The Complexities of Kyrgyzstan
To read Western reports, one would think that Kyrgyzstan is simply another teetering state whose people have harbored for centuries a simmering ethnic
hatred for one another (in this case, the majority Kyrgyz and minority ethnic Uzbek populations) and they simply can’t wait to pick up a gun and harm one another.
That would be an oversimplification.
Absent from most U.S. reports is this: The southern part of Kyrgyzstan is home to organized crime and very big trans-border business. They push Afghan opium and heroin that comes through Tajikistan into other countries of the former Soviet Union. At the same time, cheap goods from China are moved into the country and then passed onward to the same customers. There is a lot of money at stake.
Under the ousted president, Kurmanbek Bakiyev, these businesses thrived. The interim government says that Bakiyev’s family is stoking the flames of instability, which may be the case. When the new interim government came to power, these businesses, whether directly involved with Bakiyev or not, became concerned that their trade was threatened.

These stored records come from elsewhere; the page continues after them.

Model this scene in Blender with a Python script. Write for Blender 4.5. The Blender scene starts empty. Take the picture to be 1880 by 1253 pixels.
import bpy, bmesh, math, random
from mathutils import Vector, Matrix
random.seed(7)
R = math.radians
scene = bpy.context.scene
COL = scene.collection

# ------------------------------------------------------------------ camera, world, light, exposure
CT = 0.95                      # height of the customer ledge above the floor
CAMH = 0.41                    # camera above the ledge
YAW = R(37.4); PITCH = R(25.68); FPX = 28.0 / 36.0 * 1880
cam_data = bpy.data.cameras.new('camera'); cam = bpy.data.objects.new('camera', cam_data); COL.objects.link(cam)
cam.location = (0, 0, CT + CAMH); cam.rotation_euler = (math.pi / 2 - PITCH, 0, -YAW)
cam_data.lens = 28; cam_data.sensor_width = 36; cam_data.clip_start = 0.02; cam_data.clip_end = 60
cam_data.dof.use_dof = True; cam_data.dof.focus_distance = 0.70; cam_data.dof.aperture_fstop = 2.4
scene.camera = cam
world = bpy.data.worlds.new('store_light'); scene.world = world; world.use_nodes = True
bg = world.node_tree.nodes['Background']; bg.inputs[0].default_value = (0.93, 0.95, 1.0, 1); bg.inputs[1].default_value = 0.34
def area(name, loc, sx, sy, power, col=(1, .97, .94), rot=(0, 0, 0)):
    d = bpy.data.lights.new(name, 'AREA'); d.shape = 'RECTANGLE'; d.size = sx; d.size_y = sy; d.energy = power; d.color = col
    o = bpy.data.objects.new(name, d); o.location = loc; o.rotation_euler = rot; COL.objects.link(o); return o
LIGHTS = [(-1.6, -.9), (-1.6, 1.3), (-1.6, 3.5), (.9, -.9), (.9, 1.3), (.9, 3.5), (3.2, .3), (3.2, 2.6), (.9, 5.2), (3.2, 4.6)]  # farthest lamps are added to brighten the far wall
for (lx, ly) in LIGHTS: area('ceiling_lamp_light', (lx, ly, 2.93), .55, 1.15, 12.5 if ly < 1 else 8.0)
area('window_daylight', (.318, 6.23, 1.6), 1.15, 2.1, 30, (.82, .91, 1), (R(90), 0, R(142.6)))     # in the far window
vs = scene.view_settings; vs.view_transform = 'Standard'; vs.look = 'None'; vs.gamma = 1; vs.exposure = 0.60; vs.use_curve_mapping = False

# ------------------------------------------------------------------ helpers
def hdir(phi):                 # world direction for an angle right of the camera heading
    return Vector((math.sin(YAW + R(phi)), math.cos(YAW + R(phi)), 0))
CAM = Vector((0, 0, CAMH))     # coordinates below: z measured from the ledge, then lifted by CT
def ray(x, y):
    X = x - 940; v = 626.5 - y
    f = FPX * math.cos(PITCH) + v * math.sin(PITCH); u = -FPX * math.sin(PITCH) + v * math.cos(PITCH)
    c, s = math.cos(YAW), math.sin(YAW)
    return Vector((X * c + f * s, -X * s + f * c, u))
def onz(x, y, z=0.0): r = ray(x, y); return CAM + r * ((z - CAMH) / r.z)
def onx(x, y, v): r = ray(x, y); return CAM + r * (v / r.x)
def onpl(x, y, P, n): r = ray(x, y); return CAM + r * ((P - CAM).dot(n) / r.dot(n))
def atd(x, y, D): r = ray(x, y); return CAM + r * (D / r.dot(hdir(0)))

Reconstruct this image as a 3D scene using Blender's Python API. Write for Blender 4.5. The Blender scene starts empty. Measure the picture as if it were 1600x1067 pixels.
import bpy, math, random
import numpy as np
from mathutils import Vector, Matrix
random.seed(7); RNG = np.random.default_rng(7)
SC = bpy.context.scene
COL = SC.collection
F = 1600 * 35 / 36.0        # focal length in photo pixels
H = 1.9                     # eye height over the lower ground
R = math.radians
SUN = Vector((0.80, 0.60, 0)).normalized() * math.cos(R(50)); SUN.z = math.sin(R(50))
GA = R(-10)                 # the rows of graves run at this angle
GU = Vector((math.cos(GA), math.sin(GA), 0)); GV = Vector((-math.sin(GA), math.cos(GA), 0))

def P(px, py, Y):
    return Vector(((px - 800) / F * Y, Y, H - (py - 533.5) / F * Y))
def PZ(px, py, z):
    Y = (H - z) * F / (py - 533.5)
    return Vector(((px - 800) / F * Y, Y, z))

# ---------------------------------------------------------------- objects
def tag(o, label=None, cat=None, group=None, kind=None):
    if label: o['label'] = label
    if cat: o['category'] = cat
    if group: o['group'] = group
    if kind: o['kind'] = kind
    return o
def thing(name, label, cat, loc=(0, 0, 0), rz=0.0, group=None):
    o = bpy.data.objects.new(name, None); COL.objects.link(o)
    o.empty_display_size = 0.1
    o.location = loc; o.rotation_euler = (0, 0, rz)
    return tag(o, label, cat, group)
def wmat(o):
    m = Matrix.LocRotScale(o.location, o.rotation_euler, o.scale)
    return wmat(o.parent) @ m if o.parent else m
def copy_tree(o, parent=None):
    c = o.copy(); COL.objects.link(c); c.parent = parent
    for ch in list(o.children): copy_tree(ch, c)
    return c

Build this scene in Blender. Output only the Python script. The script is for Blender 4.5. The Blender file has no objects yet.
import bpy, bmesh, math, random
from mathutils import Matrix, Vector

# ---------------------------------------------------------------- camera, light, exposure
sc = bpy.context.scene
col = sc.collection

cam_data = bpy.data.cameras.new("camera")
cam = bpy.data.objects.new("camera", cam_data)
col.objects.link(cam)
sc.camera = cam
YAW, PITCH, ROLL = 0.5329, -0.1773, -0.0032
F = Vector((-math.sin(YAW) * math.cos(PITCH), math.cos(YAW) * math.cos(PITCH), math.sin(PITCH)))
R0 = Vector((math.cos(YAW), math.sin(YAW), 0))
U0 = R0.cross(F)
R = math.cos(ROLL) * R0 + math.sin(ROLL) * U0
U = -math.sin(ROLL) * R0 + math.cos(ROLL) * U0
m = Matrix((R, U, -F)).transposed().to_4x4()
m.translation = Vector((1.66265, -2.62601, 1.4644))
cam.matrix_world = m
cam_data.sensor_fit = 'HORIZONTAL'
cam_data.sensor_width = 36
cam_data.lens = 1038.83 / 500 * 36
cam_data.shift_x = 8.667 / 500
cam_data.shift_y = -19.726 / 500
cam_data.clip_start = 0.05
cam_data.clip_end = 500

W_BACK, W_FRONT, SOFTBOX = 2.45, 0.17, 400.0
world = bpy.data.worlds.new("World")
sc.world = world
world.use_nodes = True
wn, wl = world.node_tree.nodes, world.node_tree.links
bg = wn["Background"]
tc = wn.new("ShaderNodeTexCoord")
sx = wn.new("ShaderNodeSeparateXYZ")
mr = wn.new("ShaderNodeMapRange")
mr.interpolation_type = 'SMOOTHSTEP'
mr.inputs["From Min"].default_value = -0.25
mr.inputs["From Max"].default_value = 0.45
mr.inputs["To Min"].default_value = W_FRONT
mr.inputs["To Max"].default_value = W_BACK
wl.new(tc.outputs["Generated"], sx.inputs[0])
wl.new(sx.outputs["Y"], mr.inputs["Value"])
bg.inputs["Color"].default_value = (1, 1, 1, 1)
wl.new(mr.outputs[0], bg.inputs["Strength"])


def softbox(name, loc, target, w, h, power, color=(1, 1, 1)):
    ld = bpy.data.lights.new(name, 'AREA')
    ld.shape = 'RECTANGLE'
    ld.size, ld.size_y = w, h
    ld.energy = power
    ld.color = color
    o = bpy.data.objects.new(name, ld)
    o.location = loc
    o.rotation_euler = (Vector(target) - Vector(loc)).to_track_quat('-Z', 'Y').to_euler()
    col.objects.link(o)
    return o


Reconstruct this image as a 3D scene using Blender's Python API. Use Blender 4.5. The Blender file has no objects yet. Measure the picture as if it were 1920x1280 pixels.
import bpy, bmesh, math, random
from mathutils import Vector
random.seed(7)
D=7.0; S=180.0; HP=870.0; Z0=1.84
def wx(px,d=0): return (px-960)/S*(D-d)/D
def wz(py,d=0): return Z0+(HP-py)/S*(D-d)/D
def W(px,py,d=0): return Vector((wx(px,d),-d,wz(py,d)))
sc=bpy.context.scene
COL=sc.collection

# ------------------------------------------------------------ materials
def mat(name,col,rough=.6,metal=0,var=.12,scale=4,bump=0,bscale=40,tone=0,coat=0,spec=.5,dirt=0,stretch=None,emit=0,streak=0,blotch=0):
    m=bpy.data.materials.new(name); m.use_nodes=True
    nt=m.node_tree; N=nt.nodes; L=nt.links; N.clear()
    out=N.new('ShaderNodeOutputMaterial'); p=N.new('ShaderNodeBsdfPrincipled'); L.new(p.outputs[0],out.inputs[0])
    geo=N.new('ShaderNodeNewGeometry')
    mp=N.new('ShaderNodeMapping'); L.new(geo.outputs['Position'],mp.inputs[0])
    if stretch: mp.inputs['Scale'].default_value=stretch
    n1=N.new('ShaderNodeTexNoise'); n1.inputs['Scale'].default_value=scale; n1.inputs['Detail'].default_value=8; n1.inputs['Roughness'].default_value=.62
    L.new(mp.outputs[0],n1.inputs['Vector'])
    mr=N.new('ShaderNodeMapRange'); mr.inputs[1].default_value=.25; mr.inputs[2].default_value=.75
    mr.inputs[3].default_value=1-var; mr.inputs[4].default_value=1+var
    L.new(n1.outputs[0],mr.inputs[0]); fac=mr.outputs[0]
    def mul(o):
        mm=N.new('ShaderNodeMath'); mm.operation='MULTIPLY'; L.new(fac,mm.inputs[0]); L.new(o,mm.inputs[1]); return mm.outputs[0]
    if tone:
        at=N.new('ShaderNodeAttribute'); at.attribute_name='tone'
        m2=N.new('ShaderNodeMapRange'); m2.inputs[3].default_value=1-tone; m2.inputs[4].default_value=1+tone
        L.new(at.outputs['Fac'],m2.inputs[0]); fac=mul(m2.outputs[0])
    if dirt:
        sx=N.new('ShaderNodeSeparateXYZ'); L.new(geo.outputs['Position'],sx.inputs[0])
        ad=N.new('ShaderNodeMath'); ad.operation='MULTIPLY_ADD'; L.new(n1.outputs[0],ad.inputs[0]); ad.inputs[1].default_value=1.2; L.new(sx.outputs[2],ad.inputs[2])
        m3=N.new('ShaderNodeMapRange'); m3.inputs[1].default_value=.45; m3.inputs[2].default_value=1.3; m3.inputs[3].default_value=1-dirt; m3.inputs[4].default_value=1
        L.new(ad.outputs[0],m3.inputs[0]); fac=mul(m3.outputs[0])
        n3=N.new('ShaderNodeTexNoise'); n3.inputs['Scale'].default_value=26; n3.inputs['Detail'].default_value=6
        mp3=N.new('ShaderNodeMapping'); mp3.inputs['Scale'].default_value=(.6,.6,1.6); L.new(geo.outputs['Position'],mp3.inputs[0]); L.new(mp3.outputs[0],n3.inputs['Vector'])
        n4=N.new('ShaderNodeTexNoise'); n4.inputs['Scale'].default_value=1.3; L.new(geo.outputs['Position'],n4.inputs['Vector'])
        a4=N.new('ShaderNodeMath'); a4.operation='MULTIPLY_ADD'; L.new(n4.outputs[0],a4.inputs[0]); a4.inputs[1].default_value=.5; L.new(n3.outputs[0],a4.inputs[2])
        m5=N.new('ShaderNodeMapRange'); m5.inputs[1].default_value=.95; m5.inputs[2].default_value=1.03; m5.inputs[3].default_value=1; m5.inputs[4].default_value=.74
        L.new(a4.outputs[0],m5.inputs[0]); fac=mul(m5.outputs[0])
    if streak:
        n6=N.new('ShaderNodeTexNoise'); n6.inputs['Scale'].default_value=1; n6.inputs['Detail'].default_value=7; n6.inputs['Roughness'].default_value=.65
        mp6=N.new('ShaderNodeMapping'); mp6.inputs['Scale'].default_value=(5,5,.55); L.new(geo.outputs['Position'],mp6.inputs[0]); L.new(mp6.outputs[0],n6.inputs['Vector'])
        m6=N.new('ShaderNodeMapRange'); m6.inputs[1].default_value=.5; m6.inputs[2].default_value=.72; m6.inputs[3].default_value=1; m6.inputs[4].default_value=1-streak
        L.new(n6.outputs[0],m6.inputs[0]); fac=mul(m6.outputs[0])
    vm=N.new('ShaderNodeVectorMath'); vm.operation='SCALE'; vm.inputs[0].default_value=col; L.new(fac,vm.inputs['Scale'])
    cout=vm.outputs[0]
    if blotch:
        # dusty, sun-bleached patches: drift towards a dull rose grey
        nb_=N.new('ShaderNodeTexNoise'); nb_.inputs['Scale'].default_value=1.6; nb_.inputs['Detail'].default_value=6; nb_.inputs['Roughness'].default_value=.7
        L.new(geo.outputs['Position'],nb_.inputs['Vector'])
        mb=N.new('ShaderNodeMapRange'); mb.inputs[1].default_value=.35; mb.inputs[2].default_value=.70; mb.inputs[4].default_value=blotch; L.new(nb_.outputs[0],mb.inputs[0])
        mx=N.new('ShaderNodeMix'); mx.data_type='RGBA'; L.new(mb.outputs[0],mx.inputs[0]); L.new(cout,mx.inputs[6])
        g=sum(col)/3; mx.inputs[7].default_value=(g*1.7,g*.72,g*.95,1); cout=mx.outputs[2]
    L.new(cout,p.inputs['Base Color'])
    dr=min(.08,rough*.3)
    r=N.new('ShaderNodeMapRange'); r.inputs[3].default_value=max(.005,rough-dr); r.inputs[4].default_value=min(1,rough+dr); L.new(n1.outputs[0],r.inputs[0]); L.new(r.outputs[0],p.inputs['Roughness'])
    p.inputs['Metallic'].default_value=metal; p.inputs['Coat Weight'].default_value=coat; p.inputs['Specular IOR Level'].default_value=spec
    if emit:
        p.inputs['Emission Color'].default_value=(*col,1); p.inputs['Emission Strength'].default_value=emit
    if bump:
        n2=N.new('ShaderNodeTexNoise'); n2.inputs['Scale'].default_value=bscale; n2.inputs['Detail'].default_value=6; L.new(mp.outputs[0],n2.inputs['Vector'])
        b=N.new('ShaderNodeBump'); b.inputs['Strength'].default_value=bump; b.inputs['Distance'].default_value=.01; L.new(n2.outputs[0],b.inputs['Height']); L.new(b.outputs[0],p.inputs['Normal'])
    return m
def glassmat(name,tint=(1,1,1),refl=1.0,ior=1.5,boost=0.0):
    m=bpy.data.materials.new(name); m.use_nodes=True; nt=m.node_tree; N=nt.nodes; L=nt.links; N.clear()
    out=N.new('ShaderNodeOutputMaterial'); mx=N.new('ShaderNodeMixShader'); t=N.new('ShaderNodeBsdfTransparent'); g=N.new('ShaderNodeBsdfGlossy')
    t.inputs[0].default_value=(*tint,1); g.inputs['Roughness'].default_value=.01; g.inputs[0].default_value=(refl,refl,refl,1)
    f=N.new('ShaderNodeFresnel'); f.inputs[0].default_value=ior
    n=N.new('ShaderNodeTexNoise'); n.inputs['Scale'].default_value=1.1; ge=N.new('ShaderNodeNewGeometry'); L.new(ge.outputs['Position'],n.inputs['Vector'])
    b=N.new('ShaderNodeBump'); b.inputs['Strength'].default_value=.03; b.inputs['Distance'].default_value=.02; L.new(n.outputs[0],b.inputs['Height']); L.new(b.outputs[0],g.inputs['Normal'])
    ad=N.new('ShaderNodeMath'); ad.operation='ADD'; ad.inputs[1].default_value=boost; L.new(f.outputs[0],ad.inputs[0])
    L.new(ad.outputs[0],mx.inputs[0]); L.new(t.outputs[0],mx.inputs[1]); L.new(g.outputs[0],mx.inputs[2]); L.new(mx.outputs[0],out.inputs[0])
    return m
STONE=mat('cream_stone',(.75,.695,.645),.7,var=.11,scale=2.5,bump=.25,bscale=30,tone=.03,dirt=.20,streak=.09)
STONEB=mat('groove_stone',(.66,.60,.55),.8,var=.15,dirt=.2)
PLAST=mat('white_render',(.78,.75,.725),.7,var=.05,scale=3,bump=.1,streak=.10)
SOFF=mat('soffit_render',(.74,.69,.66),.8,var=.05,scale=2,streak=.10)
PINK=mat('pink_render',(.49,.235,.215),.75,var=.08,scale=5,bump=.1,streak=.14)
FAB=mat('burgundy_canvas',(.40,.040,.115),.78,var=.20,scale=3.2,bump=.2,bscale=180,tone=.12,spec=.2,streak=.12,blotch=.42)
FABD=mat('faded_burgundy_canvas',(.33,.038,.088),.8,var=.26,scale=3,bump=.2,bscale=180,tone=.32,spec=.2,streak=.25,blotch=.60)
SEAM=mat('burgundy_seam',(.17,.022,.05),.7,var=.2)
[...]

Enter the oldest trick in the political handbook: divide and rule.
It appears to some that Bakiyev’s family, using criminal gangs in the south, is sending a message to the capital, Bishkek, which has so far been spared the looting, burning and killings (by most estimates today, topping 2,000 murders in the past few days).
“The criminals have been saying to Bishkek, ‘You want peace? You let us keep our piece,’” says David Trilling, Central Asia editor of EurasiaNet.org who with his team of locally-based reporters has written extensively on the unrest since it began a month ago.